Am Neckar begann die Jachtschule Otto beim Jachtclub Esslingen, dort blieb sie bis 1981. Dann ging es nach Plochingen, dort wo nun die Firma Kaatsch sitzt. Am jetzigen Standort betrieb Eberhard Zoller eine andere Jachtschule. Nach der Wiedervereinigung bekam er 1991 ein Angebot aus Mecklenburg-Vorpommern und bot seine Schule Thomas Ottos Vater an. Es folgten der Umzug und der Umbau. Die Lage ist aus Sicht des Kapitäns perfekt: Kein Durchgangsverkehr, vorne der Parkplatz und hinten das Wasser.

In Plochingen wird für das Segel- und Motorboot gelernt, ebenso für den Sprechfunk Binnen und zur See. Fünf Motorboote und sechs Segelboote liegen bereit.
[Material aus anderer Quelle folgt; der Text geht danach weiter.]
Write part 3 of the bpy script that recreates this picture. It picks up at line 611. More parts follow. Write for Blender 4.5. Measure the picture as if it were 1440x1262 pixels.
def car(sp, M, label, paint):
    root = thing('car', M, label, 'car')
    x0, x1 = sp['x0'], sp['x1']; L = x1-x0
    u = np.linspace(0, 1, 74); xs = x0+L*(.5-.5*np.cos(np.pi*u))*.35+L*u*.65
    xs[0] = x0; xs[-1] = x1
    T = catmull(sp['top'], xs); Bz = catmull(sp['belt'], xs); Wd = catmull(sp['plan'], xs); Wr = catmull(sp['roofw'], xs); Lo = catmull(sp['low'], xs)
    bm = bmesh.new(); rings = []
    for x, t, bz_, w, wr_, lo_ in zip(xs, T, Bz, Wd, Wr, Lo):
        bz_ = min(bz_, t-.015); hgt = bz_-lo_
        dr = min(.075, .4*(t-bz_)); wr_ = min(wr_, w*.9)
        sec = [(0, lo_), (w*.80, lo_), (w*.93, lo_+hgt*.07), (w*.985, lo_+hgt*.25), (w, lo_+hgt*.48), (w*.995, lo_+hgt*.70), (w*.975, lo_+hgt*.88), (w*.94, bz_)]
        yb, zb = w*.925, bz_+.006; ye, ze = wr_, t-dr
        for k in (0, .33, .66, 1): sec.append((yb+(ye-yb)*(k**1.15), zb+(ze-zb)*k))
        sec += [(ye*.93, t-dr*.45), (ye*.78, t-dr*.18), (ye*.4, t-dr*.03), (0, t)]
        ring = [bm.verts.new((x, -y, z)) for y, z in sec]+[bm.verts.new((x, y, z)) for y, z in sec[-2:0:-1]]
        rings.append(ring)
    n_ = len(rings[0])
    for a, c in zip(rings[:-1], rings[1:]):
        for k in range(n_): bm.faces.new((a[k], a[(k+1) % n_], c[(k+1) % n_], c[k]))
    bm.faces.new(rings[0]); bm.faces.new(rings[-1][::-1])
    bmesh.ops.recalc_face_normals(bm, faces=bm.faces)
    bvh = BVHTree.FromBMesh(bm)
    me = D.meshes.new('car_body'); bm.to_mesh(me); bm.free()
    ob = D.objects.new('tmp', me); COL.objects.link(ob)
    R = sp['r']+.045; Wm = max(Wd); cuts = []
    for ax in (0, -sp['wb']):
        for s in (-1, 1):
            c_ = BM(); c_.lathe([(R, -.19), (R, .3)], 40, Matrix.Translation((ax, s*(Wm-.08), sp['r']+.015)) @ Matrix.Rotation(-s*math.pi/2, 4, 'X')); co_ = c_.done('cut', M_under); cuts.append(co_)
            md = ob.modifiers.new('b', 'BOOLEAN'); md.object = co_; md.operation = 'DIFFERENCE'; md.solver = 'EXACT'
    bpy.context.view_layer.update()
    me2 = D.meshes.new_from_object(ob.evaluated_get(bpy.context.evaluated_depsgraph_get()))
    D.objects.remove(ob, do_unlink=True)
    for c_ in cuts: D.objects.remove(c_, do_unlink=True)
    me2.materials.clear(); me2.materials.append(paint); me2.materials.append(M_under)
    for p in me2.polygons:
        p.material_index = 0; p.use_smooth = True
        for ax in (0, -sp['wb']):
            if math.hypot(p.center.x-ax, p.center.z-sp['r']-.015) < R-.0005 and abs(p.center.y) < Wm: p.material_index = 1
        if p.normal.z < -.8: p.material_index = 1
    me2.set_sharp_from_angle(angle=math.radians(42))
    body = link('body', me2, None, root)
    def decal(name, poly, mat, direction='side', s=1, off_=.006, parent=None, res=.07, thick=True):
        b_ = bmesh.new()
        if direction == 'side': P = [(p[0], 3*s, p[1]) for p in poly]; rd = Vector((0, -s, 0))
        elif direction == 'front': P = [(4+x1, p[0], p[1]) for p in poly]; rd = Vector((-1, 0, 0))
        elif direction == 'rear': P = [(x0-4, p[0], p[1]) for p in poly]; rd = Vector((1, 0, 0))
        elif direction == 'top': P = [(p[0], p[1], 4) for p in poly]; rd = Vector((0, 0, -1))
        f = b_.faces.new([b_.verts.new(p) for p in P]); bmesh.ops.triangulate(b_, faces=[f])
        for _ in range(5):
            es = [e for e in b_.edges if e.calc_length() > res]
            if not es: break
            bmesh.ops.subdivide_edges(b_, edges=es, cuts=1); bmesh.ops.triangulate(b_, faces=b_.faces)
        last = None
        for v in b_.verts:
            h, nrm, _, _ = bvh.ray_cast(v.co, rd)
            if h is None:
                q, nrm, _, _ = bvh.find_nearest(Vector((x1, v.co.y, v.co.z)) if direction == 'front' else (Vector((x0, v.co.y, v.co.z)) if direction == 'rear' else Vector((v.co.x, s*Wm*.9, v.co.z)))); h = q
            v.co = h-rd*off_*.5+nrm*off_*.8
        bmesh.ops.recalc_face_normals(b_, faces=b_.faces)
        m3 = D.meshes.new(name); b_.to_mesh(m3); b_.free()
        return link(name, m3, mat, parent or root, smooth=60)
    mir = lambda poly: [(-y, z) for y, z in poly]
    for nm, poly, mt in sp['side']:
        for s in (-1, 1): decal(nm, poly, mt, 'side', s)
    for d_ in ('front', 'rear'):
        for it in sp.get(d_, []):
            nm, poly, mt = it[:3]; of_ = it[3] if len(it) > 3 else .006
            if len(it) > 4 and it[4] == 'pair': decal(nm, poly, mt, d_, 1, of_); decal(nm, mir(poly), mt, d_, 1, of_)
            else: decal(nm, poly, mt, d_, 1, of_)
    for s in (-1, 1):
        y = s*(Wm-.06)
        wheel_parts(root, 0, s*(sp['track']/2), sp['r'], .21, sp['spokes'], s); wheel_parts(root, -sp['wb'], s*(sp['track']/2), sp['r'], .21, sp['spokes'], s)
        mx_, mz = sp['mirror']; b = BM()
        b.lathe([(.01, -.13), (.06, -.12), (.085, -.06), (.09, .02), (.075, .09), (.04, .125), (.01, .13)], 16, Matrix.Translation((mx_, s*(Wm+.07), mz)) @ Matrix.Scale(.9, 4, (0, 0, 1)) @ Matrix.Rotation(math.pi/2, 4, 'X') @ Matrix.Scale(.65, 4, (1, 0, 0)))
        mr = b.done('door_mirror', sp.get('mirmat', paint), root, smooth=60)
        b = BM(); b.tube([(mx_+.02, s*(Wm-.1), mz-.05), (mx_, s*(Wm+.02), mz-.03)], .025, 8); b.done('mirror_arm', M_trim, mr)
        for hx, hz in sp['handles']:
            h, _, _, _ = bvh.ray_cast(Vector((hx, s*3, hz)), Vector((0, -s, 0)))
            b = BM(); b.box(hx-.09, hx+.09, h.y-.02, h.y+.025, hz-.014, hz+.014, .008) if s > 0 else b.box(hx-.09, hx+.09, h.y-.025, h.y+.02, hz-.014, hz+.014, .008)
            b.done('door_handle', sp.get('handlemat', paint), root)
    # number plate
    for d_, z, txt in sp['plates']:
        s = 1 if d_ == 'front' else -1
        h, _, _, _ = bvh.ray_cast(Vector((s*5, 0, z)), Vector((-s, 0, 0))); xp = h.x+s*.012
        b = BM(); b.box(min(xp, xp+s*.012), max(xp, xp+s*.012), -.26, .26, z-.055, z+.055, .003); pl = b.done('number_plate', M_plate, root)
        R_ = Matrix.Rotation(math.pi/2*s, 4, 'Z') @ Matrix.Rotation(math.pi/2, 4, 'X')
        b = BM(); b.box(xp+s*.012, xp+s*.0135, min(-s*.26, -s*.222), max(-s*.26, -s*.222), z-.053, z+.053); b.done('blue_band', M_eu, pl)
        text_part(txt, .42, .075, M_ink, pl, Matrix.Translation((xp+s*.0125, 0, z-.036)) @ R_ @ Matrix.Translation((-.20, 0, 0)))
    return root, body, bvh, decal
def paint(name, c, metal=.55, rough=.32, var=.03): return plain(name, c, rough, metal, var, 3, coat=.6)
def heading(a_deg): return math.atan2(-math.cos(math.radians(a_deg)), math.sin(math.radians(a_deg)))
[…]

Für den Sportküstenschifferschein (SKS) findet die Praxis an der spanischen Costa Brava statt, wo Otto mit gemieteten Booten eine Zweigstelle unterhält.

Zur See zu fahren begann Otto mit 18 Jahren, 1993 war Schluss damit. Langeweile gibt es auch so keine: Der Betrieb der Jachtschule läuft das ganze Jahr über, die Motorboote haben eine Standheizung. Gesegelt wird von Ostern bis ­Oktober.